On September 25th, Barack Obama said he and Chinese President Xi Jinping agreed that neither government would knowingly support cyber theft of corporate secrets to support domestic businesses.

The very next f'ing day, ladies and gentlemen.  But then, it was a flimsy "deal" anyway:

The agreement stopped short of restricting spying to obtain government secrets, including those held by private contractors.

Of course, it did.  But then it's not as if O would bother even attempting to hold Beijing to this "pact" anyway, any more than he is or will the Iranians on their nuclear weapons development.  For Obama, these "historic agreements" are all potemkin in nature, shiny outer facades concealing their gutted emptiness underneath until our gleeful enemies rip the facades to shreds in their unconcealed, trampling rampages across American influence and self-respect and through whatever minimal, theoretical restrictions these "agreements" placed upon them:

The "primary benefits of the intrusion seems clearly aligned to facilitate theft of intellectual property and trade secrets, rather than to conduct traditional, national-security-related intelligence collection," CrowdStrike said in a blog post to be published on Monday.

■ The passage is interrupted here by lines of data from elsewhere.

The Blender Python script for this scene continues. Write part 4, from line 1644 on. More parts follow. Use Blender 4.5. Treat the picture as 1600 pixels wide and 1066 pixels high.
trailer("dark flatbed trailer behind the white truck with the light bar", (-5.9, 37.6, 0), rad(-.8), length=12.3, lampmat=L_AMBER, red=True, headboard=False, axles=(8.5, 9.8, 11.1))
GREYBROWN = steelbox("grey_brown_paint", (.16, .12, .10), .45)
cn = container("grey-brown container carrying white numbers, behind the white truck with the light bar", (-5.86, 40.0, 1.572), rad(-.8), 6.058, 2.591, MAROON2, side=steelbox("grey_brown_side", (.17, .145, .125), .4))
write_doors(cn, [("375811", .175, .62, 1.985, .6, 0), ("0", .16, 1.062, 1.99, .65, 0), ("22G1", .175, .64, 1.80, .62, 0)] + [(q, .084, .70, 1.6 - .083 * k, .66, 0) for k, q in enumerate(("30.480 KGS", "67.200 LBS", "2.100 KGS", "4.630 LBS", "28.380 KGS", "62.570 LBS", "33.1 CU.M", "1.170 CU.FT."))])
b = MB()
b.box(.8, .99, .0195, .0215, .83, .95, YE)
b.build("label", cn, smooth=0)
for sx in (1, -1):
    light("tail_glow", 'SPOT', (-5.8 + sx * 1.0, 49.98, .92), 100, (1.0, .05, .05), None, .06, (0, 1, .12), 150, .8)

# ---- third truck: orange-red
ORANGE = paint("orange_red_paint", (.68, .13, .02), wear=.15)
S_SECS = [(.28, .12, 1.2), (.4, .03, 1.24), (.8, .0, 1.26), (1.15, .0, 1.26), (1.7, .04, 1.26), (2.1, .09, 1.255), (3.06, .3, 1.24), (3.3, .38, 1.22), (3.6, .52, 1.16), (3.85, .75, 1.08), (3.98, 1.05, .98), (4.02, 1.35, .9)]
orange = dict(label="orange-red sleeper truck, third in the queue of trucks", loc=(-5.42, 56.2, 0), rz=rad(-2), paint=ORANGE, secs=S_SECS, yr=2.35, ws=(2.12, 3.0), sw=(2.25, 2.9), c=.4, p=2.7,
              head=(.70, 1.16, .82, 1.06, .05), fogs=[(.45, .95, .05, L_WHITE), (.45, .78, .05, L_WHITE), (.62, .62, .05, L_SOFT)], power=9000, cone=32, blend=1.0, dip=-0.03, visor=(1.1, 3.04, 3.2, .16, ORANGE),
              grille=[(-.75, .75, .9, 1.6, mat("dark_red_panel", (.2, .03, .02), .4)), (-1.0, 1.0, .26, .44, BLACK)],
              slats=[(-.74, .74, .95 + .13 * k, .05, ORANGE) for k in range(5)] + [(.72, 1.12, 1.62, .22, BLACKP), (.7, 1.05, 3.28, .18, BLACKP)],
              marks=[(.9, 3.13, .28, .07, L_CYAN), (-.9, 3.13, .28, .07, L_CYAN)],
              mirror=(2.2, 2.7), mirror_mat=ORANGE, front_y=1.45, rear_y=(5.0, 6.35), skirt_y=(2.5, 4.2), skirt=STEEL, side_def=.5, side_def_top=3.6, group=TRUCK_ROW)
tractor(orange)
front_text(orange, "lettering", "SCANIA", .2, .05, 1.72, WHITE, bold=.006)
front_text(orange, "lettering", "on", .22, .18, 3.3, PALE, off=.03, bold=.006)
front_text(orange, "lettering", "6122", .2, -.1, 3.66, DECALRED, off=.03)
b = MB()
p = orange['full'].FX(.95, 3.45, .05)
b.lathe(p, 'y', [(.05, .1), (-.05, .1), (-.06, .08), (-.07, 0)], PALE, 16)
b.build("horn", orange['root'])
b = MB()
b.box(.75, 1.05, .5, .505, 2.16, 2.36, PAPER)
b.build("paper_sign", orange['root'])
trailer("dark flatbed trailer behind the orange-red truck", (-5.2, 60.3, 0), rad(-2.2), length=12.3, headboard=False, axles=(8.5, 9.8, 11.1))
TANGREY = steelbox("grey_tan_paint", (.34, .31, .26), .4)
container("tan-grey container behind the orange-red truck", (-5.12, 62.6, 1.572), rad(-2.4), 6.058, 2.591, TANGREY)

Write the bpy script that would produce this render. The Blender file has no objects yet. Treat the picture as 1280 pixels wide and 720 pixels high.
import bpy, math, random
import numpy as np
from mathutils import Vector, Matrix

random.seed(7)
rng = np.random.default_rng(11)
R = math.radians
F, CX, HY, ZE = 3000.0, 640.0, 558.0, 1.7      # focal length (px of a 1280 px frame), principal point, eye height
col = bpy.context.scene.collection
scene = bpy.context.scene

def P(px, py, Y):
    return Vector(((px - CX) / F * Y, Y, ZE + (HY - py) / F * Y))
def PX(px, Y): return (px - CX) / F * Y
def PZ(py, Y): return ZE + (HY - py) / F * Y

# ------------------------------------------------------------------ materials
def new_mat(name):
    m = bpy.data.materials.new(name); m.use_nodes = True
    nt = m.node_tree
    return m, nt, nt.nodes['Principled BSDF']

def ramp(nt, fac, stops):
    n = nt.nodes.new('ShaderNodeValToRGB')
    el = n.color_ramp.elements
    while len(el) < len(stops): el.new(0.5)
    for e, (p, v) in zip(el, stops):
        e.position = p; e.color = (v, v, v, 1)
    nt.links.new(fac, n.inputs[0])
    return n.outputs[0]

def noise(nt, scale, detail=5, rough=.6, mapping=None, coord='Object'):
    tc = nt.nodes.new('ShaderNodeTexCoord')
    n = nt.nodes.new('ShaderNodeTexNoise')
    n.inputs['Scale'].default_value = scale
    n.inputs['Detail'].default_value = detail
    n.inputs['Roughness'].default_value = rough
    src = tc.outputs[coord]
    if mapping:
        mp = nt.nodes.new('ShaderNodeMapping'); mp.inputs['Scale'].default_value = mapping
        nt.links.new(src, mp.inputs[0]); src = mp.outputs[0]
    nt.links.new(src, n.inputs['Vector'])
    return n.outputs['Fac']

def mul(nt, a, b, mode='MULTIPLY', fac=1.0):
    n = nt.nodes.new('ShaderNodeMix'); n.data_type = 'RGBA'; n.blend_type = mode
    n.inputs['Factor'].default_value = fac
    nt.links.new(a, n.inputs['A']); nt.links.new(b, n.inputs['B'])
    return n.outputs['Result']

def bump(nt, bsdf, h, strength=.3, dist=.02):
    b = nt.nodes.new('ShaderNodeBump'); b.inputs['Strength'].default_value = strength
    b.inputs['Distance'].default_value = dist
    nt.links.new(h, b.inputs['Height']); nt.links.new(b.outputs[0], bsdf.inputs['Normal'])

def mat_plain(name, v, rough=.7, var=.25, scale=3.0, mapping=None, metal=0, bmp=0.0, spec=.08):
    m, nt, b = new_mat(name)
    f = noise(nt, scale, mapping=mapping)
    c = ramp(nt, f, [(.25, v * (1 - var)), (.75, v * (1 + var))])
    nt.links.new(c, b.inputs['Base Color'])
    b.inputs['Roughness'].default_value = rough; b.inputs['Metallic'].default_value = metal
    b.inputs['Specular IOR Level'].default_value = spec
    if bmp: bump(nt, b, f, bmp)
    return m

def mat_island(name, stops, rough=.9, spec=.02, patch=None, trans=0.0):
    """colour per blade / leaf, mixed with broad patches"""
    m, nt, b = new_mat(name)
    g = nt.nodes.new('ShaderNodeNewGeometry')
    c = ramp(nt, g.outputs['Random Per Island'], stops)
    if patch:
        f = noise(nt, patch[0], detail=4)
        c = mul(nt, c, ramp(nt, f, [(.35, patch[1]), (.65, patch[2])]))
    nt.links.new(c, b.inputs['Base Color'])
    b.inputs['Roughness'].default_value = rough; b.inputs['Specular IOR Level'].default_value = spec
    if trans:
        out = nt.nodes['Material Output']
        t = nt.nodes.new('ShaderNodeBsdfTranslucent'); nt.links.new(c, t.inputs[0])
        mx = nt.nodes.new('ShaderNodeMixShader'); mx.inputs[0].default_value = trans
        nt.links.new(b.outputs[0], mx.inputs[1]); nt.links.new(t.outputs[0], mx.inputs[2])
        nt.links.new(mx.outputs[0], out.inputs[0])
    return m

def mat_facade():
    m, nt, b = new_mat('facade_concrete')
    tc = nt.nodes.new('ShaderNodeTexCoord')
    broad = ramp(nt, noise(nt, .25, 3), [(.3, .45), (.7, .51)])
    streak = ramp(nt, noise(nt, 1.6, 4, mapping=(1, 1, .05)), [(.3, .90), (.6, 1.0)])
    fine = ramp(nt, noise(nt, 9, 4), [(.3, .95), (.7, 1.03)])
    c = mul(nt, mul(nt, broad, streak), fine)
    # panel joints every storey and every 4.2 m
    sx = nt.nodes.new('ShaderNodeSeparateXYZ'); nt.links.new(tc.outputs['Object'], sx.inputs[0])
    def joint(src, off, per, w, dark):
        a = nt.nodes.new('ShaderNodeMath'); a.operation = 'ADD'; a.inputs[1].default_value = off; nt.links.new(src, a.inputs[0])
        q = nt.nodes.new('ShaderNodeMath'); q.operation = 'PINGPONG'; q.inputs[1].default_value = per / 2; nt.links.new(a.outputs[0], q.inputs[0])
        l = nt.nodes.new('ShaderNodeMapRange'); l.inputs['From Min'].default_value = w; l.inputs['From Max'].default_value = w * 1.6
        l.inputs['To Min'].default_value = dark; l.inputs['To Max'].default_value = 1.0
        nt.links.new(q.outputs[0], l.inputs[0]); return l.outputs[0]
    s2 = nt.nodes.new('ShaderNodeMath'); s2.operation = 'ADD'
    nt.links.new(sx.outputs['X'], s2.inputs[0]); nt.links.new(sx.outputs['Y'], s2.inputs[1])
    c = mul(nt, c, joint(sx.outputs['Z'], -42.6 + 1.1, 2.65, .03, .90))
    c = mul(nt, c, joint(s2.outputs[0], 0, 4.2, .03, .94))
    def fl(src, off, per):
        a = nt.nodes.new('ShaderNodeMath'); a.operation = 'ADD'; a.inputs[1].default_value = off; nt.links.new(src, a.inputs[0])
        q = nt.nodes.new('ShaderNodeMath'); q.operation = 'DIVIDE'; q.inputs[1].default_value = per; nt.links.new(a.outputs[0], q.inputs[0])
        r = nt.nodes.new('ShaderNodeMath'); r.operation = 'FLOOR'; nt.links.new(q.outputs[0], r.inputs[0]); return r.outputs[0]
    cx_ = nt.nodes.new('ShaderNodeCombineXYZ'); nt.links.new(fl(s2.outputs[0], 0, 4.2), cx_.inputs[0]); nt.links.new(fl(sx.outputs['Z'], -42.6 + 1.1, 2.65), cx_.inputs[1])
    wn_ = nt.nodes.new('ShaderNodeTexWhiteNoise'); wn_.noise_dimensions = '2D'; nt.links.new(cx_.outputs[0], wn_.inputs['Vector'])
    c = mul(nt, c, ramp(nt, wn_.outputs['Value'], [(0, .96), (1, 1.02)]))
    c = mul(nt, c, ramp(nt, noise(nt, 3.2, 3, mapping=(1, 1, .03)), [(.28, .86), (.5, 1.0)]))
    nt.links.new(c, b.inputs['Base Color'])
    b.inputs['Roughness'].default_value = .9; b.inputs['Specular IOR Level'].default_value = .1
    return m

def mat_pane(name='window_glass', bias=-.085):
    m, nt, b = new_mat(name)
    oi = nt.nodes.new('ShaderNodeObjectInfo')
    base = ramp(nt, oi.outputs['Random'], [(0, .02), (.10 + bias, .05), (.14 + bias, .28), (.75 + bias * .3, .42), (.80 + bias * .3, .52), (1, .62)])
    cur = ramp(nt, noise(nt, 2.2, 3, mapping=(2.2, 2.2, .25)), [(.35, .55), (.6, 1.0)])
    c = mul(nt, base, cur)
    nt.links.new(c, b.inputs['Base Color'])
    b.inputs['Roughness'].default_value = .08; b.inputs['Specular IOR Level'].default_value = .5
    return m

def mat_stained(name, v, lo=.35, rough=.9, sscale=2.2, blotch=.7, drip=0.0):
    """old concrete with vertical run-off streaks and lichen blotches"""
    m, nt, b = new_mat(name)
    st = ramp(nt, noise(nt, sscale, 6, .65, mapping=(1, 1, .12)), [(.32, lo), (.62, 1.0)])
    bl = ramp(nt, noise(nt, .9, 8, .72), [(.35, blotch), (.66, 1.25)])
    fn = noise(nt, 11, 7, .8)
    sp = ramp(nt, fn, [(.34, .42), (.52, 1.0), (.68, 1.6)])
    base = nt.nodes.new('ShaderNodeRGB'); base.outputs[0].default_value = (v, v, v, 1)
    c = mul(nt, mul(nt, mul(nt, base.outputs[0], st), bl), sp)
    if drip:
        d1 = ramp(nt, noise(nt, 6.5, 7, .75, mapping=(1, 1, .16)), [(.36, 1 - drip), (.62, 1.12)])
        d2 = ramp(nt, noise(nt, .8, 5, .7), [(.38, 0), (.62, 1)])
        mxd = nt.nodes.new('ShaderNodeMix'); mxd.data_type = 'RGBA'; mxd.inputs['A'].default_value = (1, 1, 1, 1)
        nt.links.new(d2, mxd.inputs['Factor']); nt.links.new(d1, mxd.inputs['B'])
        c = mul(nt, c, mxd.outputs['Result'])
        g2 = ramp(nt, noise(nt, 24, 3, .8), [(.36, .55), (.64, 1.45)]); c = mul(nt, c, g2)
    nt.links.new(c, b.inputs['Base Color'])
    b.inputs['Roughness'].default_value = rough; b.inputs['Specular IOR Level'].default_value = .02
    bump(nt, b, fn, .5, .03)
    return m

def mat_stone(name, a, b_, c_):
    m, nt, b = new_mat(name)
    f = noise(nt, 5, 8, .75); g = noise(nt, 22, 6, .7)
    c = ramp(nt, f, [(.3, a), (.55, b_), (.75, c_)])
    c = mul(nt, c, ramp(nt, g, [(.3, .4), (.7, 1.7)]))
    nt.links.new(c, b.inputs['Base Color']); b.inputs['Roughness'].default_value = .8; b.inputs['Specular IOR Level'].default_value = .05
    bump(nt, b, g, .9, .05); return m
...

The White House said they were aware of these blatant violations of Obama's "agreement" with the ChiComms but declined any further comment on them because the whole debacle is, frankly, unspinnable.

But they did offer up this unreasuring reassurance:

"As we move forward, we will monitor China's cyber activities closely and press China to abide by all of its commitments," said the official who did not want to be identified by name.

Yeah, THAT will have Beijing quaking in its collectivist boots.

Exit question: Can you blame that official for not wanting to be publicly identified?